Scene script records
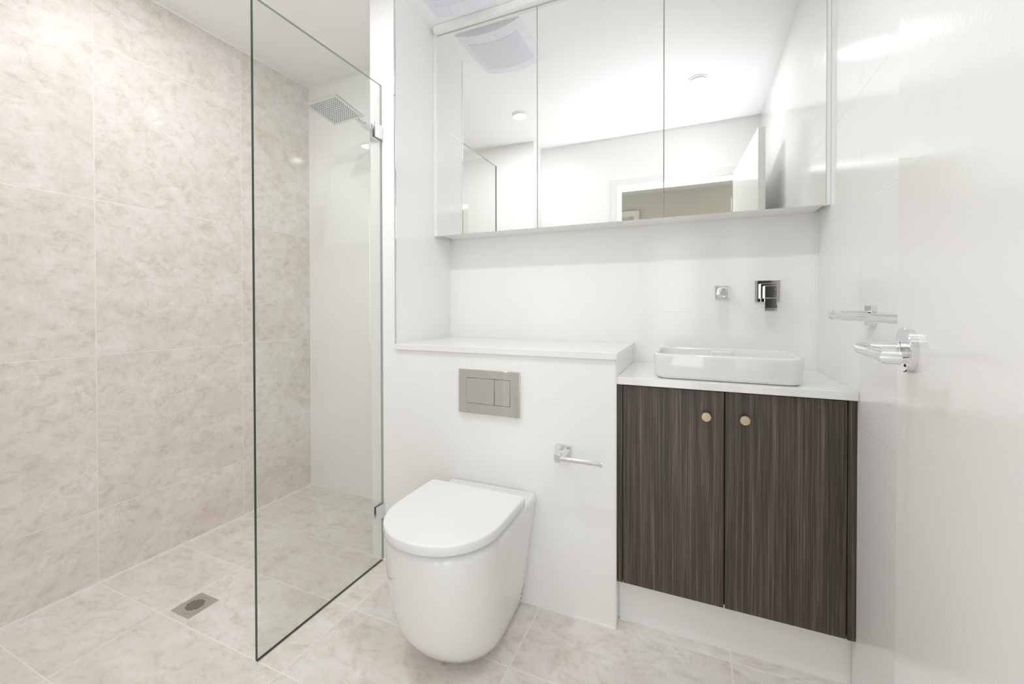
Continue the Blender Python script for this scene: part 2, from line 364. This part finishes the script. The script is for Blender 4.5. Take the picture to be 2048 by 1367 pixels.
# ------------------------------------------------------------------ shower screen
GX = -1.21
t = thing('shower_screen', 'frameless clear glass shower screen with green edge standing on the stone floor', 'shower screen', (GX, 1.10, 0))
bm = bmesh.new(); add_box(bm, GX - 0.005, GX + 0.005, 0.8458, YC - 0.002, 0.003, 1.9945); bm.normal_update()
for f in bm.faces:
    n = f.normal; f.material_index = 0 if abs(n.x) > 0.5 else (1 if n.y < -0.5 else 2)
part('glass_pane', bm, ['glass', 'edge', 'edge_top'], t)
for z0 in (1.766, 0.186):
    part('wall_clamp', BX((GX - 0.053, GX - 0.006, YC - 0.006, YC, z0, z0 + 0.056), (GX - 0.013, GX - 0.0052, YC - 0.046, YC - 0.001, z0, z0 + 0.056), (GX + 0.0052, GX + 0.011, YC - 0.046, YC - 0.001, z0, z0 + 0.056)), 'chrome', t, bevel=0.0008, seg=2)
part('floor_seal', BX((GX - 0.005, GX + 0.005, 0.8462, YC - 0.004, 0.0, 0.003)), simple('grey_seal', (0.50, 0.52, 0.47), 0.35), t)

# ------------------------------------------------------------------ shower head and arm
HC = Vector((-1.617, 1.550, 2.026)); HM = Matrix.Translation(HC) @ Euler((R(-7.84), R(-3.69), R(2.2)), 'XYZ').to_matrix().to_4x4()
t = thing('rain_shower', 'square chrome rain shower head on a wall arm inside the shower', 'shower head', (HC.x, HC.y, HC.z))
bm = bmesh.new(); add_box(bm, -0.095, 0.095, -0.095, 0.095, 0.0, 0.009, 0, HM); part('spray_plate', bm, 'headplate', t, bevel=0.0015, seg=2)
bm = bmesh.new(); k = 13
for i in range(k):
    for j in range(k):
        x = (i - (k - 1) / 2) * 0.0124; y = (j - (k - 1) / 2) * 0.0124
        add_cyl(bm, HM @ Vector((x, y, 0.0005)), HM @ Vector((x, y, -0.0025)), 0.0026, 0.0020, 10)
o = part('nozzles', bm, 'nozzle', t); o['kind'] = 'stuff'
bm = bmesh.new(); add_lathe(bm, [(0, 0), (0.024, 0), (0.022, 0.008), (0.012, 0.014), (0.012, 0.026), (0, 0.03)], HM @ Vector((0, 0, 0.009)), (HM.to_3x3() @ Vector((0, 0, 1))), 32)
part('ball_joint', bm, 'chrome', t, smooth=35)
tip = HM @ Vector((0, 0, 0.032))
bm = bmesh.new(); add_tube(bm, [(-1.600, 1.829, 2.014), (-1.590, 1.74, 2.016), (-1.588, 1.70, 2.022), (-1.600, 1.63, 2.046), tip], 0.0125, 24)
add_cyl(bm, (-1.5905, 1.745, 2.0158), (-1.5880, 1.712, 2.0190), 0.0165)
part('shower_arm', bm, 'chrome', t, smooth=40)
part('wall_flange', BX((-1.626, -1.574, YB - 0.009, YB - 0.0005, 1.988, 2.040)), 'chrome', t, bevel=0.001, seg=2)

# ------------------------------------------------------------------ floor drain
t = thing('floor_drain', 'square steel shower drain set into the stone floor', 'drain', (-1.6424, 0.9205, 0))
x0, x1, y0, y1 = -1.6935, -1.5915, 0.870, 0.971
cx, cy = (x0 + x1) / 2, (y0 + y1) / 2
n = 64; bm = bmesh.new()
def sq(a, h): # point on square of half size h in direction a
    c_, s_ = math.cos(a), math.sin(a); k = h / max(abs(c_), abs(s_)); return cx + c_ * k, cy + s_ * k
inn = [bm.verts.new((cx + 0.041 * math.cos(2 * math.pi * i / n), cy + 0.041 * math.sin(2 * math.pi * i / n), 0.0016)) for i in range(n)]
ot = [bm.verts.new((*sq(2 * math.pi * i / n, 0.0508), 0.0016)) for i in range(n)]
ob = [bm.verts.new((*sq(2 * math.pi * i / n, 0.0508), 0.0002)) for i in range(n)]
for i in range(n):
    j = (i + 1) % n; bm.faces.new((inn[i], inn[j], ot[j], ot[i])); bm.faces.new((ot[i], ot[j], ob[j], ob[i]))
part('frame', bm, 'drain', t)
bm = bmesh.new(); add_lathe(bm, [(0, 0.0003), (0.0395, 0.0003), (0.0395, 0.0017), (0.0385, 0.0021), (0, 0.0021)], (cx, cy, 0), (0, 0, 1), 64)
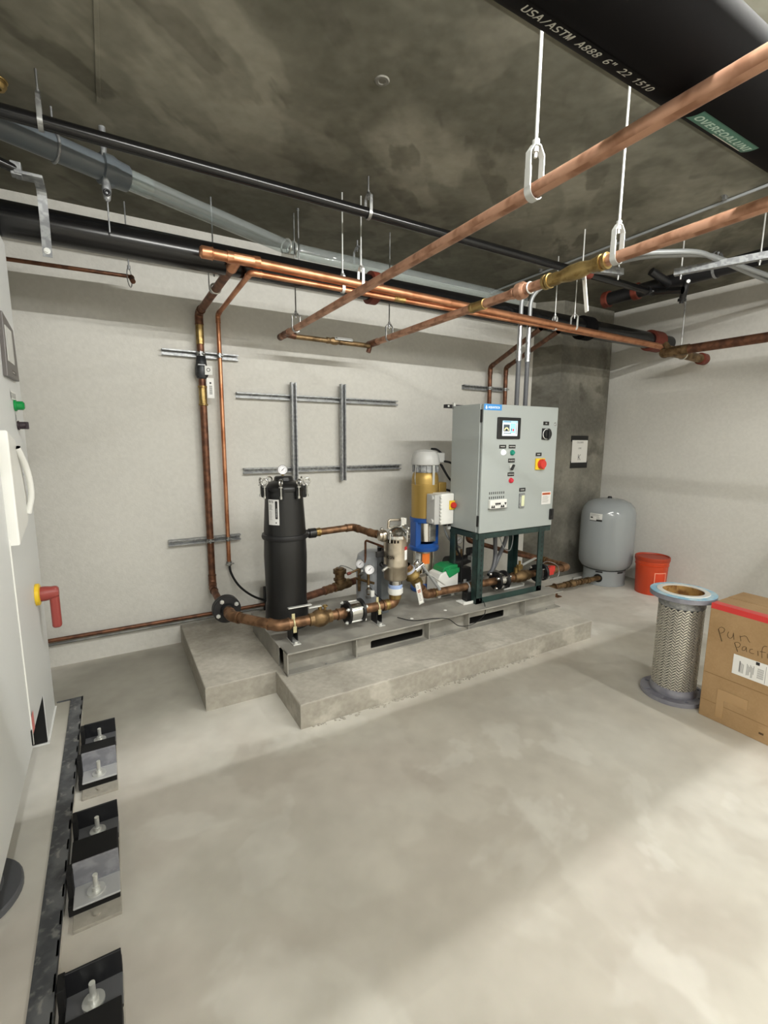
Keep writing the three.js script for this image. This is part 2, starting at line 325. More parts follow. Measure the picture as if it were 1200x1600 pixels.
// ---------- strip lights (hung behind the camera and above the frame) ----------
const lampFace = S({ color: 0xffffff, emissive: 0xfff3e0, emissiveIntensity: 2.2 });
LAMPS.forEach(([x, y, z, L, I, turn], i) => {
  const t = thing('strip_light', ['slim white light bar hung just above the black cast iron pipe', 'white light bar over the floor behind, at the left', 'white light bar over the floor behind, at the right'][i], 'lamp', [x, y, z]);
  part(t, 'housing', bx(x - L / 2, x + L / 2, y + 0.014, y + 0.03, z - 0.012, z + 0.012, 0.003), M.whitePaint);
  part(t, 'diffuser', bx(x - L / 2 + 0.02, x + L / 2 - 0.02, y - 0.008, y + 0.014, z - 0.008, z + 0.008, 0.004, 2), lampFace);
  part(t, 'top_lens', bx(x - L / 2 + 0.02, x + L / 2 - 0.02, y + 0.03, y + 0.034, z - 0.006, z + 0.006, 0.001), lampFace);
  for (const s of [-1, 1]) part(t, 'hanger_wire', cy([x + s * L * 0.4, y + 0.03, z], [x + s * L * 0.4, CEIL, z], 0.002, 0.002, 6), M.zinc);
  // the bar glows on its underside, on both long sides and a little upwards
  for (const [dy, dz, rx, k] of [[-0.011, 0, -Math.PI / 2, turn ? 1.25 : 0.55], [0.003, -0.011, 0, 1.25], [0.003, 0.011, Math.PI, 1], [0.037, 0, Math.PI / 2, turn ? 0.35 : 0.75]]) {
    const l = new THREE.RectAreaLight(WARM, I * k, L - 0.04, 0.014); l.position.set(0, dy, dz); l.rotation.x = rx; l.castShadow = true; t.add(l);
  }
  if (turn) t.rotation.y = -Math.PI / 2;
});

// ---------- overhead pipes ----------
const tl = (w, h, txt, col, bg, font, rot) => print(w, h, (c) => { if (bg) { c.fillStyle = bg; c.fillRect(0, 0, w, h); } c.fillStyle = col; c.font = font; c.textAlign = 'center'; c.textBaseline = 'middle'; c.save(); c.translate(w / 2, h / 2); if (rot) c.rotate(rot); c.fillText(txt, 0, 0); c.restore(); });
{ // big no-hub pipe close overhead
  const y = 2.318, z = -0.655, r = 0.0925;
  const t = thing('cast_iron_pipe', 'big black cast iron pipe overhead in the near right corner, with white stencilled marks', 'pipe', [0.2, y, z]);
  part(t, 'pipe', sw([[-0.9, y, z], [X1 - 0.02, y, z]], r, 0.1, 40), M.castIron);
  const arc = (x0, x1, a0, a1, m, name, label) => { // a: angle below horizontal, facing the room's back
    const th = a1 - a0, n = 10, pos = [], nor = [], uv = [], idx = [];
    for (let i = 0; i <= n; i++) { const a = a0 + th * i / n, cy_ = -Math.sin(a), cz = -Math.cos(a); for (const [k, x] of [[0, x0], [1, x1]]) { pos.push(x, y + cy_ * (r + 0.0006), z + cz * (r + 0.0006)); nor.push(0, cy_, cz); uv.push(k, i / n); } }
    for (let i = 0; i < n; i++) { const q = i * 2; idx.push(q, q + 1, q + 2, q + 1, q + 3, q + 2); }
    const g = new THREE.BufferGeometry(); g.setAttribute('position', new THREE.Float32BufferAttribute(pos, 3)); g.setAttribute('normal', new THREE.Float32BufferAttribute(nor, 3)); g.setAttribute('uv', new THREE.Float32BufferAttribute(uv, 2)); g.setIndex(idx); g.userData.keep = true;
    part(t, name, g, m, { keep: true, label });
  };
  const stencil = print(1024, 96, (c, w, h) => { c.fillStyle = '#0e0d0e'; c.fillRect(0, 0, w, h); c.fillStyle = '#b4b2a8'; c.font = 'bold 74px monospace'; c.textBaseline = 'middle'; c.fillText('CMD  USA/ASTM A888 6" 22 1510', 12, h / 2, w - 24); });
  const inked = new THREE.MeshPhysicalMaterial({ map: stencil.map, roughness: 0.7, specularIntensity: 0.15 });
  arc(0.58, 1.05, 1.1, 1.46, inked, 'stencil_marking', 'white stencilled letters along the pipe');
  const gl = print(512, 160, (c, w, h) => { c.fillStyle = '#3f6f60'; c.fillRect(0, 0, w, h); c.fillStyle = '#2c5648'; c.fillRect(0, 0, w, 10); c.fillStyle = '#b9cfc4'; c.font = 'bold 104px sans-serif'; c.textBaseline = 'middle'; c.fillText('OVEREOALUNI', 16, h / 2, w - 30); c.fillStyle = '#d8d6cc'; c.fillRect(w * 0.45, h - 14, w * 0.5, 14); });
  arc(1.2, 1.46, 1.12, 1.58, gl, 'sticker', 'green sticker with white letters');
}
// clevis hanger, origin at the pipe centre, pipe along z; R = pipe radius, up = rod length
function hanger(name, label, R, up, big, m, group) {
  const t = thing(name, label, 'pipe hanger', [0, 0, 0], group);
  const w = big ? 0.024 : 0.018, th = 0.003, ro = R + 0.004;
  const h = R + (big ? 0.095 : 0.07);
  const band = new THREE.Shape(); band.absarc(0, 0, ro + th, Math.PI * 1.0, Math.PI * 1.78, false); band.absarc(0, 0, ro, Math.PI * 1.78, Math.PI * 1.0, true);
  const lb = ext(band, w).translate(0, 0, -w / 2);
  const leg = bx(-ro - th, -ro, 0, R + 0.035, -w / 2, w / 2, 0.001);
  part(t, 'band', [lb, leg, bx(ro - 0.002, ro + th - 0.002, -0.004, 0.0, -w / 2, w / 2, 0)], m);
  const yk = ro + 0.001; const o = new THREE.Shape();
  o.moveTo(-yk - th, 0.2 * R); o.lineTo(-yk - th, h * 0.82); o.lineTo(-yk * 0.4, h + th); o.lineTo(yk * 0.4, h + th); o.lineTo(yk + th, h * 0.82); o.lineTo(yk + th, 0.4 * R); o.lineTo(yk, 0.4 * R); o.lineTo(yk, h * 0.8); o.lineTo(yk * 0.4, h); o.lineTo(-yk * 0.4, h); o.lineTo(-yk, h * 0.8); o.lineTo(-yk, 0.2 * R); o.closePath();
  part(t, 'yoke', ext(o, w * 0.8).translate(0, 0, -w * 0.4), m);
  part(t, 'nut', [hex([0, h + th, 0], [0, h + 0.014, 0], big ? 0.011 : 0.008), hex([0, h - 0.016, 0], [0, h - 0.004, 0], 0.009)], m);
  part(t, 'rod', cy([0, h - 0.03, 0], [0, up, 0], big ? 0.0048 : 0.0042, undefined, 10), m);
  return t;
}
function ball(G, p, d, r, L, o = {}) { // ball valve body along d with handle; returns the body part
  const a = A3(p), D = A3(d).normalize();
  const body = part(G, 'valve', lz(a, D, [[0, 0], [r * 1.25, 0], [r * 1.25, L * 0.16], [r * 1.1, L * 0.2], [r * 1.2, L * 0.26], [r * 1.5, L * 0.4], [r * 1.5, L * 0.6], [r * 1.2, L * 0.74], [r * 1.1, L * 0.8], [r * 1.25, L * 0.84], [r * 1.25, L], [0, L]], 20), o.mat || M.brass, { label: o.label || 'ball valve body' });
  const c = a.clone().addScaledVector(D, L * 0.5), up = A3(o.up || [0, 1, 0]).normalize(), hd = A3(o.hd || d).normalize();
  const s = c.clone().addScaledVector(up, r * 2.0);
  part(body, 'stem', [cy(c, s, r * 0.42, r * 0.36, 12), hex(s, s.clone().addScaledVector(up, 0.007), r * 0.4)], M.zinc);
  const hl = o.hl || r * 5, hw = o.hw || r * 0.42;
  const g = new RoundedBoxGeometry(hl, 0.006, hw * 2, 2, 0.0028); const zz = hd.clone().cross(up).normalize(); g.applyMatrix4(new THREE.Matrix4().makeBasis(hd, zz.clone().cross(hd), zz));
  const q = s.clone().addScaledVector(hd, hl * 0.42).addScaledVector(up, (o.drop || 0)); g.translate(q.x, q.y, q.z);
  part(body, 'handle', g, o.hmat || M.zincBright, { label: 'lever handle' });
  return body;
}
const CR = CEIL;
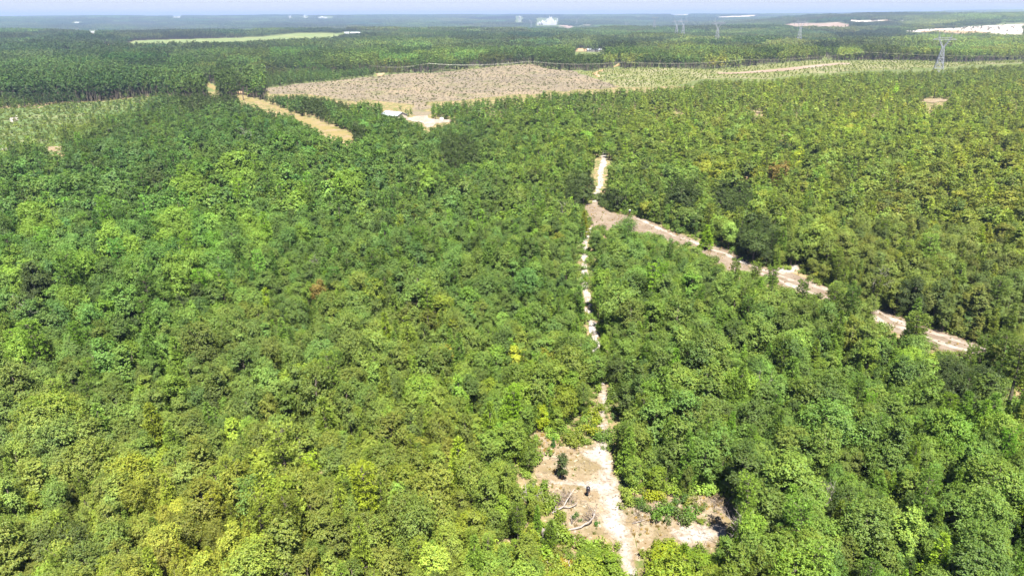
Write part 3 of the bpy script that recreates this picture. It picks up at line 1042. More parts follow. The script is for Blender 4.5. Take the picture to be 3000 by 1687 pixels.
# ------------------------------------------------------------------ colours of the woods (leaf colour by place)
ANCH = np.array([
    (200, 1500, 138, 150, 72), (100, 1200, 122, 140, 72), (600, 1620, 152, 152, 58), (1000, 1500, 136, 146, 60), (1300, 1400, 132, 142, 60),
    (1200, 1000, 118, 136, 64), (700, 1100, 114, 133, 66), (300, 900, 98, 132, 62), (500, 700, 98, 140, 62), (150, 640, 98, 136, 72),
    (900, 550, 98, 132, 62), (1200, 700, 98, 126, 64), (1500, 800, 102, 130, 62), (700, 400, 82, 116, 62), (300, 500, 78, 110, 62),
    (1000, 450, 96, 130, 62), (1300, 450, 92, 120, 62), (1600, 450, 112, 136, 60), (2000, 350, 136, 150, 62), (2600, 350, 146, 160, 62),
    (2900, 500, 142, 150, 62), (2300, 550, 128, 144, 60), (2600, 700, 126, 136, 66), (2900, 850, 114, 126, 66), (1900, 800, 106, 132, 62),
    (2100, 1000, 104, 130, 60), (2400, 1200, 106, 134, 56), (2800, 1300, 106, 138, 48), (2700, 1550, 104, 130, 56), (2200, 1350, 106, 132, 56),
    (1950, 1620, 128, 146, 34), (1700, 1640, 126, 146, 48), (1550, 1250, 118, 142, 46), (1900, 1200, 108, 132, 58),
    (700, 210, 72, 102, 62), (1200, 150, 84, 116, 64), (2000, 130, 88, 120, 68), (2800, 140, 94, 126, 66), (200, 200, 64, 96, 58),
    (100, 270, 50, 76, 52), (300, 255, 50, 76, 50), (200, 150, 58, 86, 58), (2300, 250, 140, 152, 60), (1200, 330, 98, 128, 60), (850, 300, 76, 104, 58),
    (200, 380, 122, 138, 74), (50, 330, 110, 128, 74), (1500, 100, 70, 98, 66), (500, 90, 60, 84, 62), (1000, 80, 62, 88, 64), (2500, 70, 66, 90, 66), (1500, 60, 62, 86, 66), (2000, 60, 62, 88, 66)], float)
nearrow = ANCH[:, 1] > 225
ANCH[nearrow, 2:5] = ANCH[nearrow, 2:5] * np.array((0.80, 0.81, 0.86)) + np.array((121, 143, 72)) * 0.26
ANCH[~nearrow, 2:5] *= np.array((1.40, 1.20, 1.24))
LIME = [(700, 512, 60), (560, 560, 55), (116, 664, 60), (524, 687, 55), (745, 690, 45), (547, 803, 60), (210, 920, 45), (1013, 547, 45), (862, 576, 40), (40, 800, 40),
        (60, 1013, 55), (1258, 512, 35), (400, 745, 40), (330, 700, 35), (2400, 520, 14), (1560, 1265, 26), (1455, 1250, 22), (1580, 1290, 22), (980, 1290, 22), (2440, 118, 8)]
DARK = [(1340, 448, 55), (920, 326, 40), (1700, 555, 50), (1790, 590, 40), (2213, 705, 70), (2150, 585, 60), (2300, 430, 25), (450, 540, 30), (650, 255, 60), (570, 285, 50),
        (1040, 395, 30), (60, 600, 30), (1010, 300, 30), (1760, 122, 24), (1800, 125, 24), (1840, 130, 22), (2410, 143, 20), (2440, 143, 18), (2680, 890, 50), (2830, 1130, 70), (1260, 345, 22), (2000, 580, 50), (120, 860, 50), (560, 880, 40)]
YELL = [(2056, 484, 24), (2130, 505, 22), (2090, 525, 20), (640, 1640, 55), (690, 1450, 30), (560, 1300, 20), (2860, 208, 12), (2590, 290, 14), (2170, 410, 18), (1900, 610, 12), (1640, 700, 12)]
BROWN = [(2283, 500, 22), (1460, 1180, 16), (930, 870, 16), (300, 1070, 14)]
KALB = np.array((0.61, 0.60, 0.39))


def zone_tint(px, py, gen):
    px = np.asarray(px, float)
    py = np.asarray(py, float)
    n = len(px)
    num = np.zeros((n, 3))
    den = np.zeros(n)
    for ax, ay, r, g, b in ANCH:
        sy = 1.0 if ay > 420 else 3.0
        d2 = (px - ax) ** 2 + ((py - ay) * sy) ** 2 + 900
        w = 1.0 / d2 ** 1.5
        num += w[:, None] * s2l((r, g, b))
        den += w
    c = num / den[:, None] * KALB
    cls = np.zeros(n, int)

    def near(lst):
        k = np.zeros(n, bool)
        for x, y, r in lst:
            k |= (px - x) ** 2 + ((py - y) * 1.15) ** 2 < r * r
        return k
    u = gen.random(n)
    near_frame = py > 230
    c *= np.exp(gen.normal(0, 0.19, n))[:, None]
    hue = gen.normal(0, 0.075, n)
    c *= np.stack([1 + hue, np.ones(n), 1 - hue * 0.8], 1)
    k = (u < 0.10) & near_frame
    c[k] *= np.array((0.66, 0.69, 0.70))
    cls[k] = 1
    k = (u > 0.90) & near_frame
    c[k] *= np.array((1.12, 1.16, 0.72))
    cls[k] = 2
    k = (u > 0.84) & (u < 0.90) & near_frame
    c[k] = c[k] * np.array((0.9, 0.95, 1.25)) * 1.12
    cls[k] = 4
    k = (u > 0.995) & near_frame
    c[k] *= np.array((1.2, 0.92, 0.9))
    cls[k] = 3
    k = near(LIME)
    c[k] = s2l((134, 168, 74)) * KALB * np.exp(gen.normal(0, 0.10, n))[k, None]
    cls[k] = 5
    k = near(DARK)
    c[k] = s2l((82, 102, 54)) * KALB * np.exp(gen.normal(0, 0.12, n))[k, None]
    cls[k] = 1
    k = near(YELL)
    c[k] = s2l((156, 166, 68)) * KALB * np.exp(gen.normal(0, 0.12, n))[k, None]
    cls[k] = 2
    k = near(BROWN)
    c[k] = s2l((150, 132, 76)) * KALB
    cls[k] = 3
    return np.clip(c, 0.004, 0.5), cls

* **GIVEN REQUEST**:
Identify all lines where the word "More" shows up. Copy them.

* **CORRECT RESPONSE**:
Keep writing the three.js script for this image. This is part 2, starting at line 325. More parts follow. Measure the picture as if it were 1200x1600 pixels.
Write part 3 of the bpy script that recreates this picture. It picks up at line 1042. More parts follow. The script is for Blender 4.5. Take the picture to be 3000 by 1687 pixels.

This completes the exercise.